ID :
104075
Tue, 02/02/2010 - 15:05
Auther :

Aabar posts Dh1.68b net profit for 2009

Aabar Investments said Monday its net profit more than doubled to Dh1.68 billion last year, compared with Dh721.59 million the year earlier.
In a filing to the Abu Dhabi Securities Exchange (ADX), where its shares are listed, Aabar said: "The support granted by parent shareholders International Petroleum Investment Company (IPIC) has played a significant role in this success with IPIC's contribution of Dh6.68 billion in capital and access to its pipeline of high quality investment opportunities."
The company said it had diversified its investments in real estate and financial services sectors.

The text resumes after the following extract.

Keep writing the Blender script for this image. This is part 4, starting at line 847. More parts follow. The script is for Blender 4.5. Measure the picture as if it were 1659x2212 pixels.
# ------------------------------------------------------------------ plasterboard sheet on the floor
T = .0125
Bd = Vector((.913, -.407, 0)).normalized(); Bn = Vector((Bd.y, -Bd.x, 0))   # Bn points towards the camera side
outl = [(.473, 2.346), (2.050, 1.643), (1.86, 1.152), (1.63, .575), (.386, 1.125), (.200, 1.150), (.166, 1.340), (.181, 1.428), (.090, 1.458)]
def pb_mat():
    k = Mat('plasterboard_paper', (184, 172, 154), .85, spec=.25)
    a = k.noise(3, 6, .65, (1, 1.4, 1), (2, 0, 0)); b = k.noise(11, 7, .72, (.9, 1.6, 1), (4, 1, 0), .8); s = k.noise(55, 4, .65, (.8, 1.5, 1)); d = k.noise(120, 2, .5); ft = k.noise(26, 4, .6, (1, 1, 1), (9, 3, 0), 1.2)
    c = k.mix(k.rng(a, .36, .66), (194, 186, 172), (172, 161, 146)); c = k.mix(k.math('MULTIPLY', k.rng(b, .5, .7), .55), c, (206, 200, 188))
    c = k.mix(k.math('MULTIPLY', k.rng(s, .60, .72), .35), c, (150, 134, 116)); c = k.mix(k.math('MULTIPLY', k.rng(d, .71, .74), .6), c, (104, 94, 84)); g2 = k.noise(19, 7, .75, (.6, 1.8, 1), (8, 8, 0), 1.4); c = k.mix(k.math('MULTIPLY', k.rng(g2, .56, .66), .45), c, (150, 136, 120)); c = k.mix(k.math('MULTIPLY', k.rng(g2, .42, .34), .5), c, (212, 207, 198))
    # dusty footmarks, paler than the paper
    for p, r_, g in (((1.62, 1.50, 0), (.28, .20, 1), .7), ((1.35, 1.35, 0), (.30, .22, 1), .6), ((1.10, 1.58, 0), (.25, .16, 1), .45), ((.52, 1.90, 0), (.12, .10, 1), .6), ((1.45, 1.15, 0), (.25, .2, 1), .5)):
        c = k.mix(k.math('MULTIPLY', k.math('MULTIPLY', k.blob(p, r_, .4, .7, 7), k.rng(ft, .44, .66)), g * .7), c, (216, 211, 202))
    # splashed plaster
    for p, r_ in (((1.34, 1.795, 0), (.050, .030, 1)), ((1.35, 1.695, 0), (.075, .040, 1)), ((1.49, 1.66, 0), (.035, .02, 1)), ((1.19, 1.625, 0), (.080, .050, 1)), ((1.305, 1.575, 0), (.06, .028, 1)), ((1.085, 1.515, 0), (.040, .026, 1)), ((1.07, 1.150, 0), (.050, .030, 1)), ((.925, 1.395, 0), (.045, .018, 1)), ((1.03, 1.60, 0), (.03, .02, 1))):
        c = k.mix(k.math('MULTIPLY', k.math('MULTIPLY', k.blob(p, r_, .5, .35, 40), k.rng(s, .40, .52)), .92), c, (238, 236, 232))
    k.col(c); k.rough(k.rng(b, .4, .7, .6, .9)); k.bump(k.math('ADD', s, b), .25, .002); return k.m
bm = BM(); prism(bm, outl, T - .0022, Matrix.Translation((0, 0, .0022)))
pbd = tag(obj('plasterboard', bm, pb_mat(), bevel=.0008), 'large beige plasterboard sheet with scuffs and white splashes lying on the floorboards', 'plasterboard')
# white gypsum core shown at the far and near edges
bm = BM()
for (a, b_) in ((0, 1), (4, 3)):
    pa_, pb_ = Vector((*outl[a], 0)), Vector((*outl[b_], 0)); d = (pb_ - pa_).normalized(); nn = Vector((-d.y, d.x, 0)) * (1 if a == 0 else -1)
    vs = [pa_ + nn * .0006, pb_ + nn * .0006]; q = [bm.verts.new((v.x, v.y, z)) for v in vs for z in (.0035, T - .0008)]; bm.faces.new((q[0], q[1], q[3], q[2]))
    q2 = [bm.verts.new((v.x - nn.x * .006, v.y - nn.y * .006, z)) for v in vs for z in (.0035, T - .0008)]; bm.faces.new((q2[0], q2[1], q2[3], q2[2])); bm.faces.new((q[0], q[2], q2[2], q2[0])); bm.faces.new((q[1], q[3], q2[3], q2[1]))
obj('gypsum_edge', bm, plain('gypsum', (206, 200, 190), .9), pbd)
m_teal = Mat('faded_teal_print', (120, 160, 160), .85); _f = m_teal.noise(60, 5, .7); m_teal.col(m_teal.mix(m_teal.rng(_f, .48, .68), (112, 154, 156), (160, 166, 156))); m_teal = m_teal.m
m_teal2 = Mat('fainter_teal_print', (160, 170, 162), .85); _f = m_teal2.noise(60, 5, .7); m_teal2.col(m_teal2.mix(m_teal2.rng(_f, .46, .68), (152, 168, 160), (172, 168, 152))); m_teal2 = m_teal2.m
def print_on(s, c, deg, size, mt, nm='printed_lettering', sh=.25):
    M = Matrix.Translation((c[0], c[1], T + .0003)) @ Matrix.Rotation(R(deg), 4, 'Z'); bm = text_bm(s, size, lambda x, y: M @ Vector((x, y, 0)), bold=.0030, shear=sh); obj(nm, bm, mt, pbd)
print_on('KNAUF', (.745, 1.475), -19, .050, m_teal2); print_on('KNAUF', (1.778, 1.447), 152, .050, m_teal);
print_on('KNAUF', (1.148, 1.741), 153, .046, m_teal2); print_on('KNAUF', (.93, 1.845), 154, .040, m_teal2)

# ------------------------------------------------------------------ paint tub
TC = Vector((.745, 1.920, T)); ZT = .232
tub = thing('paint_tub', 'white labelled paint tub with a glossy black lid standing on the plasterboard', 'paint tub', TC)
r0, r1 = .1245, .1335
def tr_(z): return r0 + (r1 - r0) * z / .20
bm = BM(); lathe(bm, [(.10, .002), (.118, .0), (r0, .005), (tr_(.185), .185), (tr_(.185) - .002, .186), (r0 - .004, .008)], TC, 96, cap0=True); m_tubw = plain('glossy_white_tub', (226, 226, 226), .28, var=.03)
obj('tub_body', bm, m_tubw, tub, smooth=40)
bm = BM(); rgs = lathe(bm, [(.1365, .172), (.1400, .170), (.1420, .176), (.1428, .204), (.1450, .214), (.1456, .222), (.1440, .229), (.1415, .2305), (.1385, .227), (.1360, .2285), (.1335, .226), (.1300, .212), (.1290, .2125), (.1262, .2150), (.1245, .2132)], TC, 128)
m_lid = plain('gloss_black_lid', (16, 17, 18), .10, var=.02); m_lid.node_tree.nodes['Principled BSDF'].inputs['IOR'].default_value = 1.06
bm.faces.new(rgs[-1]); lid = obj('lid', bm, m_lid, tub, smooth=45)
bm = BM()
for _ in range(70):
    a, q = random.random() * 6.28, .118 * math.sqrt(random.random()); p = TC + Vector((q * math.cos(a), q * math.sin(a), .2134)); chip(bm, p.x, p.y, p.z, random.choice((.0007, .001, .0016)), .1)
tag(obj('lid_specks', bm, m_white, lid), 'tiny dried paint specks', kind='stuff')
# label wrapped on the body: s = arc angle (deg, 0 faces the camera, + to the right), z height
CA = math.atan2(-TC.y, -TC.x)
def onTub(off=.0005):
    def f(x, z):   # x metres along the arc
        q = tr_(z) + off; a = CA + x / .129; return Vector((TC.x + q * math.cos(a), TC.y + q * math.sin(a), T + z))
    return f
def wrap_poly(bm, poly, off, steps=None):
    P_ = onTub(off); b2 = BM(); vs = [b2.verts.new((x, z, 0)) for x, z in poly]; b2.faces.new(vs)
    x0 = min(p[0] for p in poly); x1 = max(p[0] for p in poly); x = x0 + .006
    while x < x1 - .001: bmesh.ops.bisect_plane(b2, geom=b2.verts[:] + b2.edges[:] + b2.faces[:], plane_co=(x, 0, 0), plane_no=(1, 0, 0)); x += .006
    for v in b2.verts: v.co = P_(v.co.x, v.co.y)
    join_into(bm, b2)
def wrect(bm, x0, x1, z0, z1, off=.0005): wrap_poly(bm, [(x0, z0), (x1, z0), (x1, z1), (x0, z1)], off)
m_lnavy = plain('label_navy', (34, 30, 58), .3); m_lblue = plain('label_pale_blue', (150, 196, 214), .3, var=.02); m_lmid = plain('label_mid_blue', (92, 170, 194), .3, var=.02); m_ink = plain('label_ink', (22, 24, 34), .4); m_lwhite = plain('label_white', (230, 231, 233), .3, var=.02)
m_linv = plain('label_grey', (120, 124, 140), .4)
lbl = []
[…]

Aabar however, said its earnings per share in 2009 fell to 63 fils per share, compared with 80 fils a share a year earlier. During the year, it made a net operating profit of Dh156.41 million compared with a Dh127.17 million loss in 2008. The company didn't provide any figures for the fiscal fourth quarter ended December 2009.
Aabar's shares jumped 4.05 per cent yesterday after the company results were announced, closing at Dh2.29.
Shares
"Aabar delivered good results but it was lower than expectations. Aabar is a good buy, fundamentally, the share looks good and the company is rich in cash. Aabar's shares may touch Dh2.50, near-term," Musa Haddad, head trader with the National Bank of Abu Dhabi Asset Management, told Gulf News yesterday.
On March 22 last year, Aabar acquired 9.1 per cent of the share capital of Daimler, a German automotive manufacturer and the maker of Mercedes Benz cars, making it Daimler's largest shareholders. It also purchased 40 per cent of Daimler's equity in electric carmaker Tesla Motors, marking the start of their first joint strategic project with Daimler.
In July, Aabar said it will pay around US$280 million to acquire a 32 per cent equity stake in the US-based Virgin Galactic, the world's first commercial spaceline owned by Sir Richard Branson's Virgin Group that plans to send non-astronauts into space beginning in 2011.